I have felt the humiliation of being dragged to the technical services part of our school by my (male) boss and made to discuss with the men who taught there why they weren’t putting their students in my class, which they had always used when it was taught by the (male) teacher who preceded me. My (male) boss didn’t notice the obvious mansplaining that went on as these men, untrained in my field, explained how I should be teaching my class, talking to me like a child, and keeping their eyes on my chest. For four years, he made me do this every year; things didn’t change, and everyone just kept explaining to me how I wasn’t doing it right – even though they were untrained in my field, and they had no idea how I was teaching the class, anyway. They had put a student in my class the first semester who remained for two weeks, then complained the class was too hard. Since we had no assignments yet, I have no idea how he knew that. I think what he was probably saying is something like “the teacher is too old” or “the teacher is overweight” or maybe just plain “the teacher is a girl”. (Girl not my chosen word for myself).

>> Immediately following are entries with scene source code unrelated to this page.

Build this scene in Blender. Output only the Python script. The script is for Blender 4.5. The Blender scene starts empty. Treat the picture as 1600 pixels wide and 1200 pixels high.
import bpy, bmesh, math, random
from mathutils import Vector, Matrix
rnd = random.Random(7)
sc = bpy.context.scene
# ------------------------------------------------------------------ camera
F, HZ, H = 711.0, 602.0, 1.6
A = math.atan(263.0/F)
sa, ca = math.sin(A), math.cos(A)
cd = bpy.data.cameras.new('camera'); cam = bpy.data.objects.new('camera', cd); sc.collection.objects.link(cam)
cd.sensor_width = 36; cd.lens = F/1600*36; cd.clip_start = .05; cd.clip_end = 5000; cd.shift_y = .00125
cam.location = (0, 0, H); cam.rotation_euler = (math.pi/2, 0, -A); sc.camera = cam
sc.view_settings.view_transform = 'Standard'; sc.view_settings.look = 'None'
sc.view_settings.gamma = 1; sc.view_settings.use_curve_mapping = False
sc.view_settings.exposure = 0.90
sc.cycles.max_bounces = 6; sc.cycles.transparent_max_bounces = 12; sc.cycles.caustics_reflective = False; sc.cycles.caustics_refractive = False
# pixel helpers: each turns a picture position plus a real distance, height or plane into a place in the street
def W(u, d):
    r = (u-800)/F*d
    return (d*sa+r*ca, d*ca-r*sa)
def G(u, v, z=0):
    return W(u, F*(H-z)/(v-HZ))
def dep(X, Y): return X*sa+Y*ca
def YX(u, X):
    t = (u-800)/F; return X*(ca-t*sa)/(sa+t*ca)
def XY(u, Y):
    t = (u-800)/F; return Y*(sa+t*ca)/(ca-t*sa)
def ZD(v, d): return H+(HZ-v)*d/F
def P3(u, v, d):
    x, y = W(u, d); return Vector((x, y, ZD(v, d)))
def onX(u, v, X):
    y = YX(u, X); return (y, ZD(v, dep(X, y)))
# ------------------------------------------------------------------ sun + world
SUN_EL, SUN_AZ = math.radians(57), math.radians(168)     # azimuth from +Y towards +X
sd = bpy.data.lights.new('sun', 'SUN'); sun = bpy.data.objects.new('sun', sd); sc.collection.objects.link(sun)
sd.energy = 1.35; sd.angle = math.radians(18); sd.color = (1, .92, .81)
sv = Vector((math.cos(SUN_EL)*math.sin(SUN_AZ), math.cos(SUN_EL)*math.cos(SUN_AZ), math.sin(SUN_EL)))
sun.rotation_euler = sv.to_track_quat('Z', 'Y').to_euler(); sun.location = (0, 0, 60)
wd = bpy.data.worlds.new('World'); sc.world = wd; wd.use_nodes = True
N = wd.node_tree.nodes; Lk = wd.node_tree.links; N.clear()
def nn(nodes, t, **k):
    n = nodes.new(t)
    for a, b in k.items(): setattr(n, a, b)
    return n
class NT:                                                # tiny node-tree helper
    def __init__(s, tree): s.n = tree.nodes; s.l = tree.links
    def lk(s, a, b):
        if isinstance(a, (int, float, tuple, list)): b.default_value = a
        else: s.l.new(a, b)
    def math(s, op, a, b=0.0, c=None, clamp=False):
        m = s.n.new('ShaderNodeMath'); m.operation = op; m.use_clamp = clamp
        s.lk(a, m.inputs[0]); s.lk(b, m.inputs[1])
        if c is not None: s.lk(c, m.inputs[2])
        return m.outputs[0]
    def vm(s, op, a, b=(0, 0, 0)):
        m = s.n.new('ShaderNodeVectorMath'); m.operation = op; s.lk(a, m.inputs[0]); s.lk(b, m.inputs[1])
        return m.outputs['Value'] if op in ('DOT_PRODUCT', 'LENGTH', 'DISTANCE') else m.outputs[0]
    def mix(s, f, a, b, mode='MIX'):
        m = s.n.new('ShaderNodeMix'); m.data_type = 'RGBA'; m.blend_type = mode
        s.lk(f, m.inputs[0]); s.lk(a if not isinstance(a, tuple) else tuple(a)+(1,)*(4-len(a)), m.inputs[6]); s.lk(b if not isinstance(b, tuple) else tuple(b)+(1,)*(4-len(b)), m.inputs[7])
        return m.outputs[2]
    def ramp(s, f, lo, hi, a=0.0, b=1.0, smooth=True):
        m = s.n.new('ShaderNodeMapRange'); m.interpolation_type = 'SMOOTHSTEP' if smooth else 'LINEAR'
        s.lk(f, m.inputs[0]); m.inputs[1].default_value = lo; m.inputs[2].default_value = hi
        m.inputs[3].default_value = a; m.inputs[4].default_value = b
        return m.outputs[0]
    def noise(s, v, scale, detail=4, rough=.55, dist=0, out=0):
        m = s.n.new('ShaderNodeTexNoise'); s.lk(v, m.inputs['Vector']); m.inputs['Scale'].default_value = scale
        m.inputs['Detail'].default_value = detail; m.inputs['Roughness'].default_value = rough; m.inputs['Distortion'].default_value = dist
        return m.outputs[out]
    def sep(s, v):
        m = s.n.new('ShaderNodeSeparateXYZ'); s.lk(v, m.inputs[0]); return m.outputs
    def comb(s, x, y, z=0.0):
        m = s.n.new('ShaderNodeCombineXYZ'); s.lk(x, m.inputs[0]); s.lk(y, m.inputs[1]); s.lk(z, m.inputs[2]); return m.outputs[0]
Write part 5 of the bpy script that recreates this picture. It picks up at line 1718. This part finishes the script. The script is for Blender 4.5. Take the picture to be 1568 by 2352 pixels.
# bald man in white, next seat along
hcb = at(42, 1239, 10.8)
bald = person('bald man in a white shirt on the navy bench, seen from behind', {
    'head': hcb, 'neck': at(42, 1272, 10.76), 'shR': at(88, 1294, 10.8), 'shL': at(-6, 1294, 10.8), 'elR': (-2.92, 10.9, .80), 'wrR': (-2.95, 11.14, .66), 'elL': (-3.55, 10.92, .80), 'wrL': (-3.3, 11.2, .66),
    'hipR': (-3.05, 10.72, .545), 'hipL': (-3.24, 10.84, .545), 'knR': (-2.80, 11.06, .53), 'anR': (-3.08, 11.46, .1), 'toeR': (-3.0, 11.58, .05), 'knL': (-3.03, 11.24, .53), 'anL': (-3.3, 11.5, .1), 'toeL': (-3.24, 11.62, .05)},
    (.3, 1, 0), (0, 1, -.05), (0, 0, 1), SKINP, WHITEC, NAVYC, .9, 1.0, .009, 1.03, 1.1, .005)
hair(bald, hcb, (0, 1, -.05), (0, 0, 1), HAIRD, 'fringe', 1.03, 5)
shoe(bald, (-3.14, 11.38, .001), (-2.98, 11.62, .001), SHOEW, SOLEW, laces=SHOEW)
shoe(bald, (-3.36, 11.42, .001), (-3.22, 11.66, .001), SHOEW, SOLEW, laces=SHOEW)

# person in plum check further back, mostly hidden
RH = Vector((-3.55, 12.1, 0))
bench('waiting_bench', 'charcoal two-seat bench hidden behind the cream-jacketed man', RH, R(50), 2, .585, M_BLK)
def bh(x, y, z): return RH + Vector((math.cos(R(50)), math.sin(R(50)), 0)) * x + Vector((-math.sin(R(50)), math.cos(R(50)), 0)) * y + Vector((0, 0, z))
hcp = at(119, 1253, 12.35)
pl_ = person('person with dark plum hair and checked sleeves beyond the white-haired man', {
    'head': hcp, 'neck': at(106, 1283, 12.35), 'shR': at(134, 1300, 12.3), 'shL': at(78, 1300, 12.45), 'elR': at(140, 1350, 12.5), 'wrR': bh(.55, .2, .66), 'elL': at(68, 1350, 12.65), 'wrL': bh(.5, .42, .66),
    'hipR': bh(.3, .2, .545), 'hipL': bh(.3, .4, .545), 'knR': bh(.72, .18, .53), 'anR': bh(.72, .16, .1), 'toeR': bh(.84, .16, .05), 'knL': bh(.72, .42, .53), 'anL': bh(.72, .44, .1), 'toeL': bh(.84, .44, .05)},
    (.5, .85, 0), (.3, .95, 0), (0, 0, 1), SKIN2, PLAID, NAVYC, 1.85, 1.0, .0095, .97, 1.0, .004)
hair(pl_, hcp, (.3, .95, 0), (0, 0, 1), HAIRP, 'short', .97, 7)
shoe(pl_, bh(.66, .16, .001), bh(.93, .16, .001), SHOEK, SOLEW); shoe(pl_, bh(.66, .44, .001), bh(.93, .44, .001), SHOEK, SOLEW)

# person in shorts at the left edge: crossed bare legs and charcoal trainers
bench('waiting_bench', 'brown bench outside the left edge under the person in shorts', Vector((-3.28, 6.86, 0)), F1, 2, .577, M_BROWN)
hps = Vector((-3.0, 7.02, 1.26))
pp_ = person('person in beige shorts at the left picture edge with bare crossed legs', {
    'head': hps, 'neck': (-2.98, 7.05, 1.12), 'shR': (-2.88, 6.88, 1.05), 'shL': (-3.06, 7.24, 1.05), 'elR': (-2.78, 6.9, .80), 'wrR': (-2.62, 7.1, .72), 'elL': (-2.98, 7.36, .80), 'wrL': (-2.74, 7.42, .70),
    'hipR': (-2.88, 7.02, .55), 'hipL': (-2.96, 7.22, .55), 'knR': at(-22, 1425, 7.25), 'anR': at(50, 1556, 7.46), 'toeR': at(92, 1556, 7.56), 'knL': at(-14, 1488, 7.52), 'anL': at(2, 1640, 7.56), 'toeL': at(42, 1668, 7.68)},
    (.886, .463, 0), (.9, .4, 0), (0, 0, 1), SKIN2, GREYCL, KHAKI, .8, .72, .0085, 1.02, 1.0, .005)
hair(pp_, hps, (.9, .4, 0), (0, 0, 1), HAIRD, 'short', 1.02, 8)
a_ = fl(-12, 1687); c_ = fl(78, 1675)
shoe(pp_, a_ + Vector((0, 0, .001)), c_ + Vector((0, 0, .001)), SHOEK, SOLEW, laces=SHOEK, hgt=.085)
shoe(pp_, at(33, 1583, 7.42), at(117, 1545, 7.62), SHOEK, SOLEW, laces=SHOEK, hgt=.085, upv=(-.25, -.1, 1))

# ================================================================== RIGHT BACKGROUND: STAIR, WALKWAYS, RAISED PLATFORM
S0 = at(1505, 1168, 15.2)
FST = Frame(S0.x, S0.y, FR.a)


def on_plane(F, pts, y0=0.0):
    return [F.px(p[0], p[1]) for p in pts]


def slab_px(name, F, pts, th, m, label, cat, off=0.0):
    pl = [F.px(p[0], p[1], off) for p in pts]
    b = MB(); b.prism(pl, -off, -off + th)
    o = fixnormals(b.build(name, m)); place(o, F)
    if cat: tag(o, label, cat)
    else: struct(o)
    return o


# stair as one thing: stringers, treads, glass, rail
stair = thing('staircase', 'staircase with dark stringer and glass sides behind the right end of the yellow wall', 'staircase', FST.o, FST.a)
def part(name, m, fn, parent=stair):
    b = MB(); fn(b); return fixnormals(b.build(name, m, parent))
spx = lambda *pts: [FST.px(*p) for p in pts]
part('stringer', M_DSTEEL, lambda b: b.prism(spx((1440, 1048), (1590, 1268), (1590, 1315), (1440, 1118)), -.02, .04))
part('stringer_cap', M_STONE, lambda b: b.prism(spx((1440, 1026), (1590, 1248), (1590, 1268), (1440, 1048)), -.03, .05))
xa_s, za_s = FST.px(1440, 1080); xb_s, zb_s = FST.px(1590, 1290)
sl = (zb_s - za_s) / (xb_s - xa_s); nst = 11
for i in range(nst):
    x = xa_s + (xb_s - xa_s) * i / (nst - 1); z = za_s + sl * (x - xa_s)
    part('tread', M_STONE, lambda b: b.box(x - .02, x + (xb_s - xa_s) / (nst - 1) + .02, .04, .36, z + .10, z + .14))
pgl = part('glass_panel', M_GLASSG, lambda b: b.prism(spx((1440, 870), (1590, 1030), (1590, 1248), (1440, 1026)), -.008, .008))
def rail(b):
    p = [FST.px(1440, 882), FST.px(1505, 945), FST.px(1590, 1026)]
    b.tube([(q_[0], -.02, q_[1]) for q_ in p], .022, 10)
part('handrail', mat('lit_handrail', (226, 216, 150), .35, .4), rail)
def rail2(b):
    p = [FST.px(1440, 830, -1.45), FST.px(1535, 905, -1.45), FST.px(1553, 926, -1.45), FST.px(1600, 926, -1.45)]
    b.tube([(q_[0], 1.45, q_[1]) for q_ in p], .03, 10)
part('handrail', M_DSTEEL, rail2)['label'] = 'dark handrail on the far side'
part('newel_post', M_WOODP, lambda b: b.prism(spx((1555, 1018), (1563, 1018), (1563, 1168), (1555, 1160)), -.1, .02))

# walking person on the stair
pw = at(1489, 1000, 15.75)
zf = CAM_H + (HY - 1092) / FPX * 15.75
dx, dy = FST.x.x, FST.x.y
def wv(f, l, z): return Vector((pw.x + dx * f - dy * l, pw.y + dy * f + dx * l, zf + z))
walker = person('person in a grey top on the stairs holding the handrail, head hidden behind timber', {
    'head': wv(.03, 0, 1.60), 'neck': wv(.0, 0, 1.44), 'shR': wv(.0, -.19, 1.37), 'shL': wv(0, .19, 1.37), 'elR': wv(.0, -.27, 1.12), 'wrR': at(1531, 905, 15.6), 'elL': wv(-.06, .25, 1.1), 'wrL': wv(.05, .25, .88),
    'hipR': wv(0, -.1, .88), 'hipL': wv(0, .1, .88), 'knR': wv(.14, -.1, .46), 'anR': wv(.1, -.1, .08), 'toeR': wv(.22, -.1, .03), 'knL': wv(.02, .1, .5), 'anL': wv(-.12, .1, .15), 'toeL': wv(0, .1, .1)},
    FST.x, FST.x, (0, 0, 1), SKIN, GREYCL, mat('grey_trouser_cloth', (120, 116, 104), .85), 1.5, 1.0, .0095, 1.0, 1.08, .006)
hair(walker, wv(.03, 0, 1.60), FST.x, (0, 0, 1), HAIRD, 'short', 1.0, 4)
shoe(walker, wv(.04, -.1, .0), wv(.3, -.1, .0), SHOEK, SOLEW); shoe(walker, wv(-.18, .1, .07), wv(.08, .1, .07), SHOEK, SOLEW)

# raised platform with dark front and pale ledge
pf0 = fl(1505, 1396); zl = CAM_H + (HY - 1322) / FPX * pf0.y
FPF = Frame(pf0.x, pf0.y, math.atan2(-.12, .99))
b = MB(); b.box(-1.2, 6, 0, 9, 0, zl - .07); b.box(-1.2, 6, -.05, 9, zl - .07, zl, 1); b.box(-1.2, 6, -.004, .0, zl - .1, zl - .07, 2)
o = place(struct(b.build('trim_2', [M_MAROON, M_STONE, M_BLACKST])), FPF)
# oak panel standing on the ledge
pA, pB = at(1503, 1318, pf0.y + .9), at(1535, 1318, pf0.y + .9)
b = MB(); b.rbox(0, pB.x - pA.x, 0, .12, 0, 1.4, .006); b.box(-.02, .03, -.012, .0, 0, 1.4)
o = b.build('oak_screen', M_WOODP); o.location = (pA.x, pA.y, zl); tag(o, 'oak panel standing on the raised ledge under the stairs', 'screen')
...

Now that our science department is almost all women, it seems they are reduced to using classes they don’t really want to use. The one male instructor has full classes; many of the rest of us teach with half empty classrooms. I’m not sure it’s related, since we do teach different things, but still…the subtlety of the message is there.
And the de-escalation reinforces the behavior. The constant retreat into burqa’d silence helps enforce the same warped standards of behavior for their daughters and sisters.
The de-escalation also reinforces the behavior in the men, of course. It is part of the construction of the blinders that men receive as part of our privilege; if the complaints are rare and far between, it becomes easier to write them off or forget them. (To be clear, I’m not blaming this on the women who de-escalate, because they generally do so for damn good reasons. It’s just that this process of women choosing to de-escalate needs to be part of educating men on the realities of patriarchy and privilege; we actually have to be taught to look for it proactively, rather than simply say we’ll listen for women to say something.)